An ABC station in Houston did a better job. They also had a gallery you could click through to see who was performing each day but they also offered a bulleted list.

I wrote last year about the annoyance of not giving readers what they most want in the body of a story in the format that is best for them. In my past post, I used an example from ESPN where in a story about that week’s college football poll, they didn’t offer the actual list showing where each team ranked in the poll. They made readers click a link for the list.

The above from The Chronicle is a great example where some planning and brainstorming with the producer of this content could have led to a much better experience.

Here are three things they could have done:

  1. Run the list by date of who will perform and put a photo next to each performer and allow the user to scroll through the list.
  2. Do the same thing in idea No. 1, but use a video from each band and also allow users to scroll through the list.
  3. Treat the story as a listicle, “5 biggest stars coming to Houston rodeo.” And of course, at the bottom of the listicle, provide the entire list.
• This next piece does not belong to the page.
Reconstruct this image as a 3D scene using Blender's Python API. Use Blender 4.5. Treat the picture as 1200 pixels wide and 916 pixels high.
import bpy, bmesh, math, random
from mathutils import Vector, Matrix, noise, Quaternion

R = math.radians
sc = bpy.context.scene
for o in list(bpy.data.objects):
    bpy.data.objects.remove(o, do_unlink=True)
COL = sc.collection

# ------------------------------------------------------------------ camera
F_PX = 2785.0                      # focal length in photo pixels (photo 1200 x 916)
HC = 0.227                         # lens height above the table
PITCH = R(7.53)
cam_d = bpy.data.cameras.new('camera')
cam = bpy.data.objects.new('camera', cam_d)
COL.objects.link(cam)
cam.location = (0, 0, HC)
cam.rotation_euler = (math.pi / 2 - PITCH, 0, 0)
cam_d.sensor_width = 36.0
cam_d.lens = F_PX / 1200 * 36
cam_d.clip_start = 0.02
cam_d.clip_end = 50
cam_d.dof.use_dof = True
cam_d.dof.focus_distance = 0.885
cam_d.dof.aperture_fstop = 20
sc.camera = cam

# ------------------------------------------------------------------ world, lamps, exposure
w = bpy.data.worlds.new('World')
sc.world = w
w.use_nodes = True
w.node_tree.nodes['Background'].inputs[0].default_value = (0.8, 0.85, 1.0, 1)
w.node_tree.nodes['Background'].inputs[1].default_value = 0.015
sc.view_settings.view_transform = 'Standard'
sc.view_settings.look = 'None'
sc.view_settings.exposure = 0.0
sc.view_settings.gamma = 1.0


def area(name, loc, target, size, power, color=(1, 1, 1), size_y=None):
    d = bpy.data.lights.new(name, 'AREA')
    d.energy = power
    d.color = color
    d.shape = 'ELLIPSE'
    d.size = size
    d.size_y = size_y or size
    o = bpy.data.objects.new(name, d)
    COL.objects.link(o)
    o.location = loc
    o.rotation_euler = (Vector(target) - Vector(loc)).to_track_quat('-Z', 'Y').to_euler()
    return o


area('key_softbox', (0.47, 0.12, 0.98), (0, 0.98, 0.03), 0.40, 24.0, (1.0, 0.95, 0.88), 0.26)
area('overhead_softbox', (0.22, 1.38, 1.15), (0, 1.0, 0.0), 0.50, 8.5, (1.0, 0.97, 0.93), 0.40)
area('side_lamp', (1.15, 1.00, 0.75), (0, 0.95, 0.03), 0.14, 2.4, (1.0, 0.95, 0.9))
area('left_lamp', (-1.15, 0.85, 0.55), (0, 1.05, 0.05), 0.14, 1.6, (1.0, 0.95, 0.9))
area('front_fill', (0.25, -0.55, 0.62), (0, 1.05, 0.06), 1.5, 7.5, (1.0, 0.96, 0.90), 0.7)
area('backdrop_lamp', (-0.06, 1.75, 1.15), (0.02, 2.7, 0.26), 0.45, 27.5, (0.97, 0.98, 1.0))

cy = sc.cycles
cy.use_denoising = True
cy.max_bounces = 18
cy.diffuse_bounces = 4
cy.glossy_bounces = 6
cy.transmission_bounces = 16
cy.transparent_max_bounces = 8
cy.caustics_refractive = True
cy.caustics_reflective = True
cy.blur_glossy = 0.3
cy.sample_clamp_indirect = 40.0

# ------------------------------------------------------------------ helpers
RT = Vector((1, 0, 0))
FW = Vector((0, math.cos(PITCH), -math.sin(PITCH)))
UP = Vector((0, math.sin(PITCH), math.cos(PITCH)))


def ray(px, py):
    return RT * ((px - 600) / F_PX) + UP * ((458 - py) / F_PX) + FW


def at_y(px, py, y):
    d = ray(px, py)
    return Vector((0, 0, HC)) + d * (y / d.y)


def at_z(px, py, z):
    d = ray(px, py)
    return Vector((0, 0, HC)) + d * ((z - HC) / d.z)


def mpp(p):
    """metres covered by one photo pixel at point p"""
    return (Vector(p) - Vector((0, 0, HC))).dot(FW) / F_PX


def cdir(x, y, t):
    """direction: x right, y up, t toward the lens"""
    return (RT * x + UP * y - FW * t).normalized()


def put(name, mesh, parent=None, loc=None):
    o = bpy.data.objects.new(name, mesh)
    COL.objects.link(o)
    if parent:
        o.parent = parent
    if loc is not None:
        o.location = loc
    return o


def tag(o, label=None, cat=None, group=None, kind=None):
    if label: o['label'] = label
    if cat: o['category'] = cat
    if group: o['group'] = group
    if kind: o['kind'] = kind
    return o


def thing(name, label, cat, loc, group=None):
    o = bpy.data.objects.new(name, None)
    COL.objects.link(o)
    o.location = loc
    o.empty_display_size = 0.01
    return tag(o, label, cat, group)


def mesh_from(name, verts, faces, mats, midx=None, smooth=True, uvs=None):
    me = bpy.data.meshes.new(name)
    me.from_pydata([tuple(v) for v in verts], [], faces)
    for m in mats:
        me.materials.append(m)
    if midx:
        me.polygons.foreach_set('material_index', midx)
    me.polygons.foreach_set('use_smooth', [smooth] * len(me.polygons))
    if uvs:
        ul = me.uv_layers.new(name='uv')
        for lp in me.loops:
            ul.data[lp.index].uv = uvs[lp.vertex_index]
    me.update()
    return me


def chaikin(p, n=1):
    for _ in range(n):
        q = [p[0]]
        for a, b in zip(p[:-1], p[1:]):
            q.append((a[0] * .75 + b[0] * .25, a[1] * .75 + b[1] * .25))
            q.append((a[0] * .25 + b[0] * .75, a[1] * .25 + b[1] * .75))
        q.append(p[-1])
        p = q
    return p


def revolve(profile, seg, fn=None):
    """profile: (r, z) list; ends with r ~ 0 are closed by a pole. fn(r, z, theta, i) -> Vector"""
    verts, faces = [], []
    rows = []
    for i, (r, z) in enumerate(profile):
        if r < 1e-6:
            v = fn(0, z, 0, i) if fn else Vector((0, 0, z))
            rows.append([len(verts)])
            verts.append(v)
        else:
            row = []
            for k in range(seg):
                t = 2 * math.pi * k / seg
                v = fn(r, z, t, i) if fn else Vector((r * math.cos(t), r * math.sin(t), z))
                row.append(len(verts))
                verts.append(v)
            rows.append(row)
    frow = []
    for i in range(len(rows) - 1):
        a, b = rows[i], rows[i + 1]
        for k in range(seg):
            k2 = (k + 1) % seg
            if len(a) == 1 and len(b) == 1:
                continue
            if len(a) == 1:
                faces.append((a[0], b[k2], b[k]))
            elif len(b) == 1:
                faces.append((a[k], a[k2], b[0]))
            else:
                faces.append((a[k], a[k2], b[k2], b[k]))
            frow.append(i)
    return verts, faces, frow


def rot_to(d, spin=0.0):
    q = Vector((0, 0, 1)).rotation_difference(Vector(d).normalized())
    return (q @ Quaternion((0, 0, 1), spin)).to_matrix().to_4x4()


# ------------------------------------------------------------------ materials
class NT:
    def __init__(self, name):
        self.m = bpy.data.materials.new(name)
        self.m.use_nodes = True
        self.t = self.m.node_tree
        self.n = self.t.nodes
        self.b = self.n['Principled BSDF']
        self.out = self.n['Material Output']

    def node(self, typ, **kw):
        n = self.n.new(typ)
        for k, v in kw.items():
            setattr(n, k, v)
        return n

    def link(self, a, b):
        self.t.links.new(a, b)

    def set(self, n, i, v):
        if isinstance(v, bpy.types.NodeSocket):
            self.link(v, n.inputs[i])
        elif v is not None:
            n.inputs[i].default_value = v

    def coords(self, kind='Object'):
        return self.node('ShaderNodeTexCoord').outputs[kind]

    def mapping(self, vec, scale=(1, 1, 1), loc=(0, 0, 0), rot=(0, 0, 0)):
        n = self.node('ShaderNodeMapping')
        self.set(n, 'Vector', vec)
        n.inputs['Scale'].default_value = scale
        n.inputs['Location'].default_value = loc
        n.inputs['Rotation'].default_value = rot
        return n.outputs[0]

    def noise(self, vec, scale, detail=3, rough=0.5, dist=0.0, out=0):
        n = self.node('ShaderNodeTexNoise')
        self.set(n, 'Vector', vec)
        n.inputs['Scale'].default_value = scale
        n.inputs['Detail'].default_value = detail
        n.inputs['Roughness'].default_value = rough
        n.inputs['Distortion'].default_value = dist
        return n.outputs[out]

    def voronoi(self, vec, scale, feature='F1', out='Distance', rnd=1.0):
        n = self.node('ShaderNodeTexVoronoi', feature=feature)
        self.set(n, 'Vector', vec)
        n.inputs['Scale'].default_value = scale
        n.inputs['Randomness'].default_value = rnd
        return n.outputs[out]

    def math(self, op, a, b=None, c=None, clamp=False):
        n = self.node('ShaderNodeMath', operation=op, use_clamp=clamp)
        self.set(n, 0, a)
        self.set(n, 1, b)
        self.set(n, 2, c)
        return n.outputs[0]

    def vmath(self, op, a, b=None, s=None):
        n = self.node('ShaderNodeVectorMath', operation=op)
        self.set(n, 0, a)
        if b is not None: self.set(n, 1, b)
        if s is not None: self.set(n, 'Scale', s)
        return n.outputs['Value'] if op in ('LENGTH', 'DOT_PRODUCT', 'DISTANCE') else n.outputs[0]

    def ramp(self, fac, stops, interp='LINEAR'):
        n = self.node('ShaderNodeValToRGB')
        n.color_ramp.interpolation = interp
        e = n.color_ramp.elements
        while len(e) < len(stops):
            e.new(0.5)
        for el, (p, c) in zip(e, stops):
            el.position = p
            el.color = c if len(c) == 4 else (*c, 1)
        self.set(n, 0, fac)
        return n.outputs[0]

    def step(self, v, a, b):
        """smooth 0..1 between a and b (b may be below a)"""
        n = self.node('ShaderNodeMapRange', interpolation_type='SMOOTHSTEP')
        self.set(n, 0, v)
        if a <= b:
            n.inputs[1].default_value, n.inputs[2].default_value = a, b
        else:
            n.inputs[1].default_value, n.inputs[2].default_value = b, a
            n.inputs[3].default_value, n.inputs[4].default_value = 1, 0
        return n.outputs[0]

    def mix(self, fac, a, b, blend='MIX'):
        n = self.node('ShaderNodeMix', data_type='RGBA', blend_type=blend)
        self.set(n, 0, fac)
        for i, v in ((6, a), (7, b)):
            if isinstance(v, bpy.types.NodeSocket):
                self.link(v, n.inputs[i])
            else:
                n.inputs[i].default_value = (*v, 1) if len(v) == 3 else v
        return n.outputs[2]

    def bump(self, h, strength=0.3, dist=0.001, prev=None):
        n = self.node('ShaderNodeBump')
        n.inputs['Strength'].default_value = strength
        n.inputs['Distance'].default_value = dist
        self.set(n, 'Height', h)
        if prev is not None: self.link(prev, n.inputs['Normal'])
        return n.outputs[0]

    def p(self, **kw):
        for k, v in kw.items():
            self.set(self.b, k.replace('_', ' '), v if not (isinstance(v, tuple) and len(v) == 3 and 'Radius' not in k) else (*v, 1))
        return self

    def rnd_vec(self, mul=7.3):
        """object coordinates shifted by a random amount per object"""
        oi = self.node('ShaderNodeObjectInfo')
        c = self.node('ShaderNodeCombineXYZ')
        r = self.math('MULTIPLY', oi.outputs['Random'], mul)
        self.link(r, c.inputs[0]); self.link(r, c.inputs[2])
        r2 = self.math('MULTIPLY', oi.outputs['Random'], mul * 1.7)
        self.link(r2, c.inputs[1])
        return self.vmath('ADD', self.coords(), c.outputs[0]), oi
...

What has to change in our content approach is thinking first and foremost about the experience for the reader. It’s not just about writing a great story but we must consider the best formats and tools we are going to use to tell that story. Reporters have to think about how their content is going to be consumed and how best to approach the story. Narrative approaches still are used too much. It’s because it’s what many are comfortable with. But as mobile becomes such a huge part of our traffic and audience, we have to recognize that there are simply better formats and approaches. It needs to be a story-by-story decision. I think an approach where reporters are pushed and encouraged to think with others in the newsroom about the best way to tell and display their stories, can be an exciting creative process.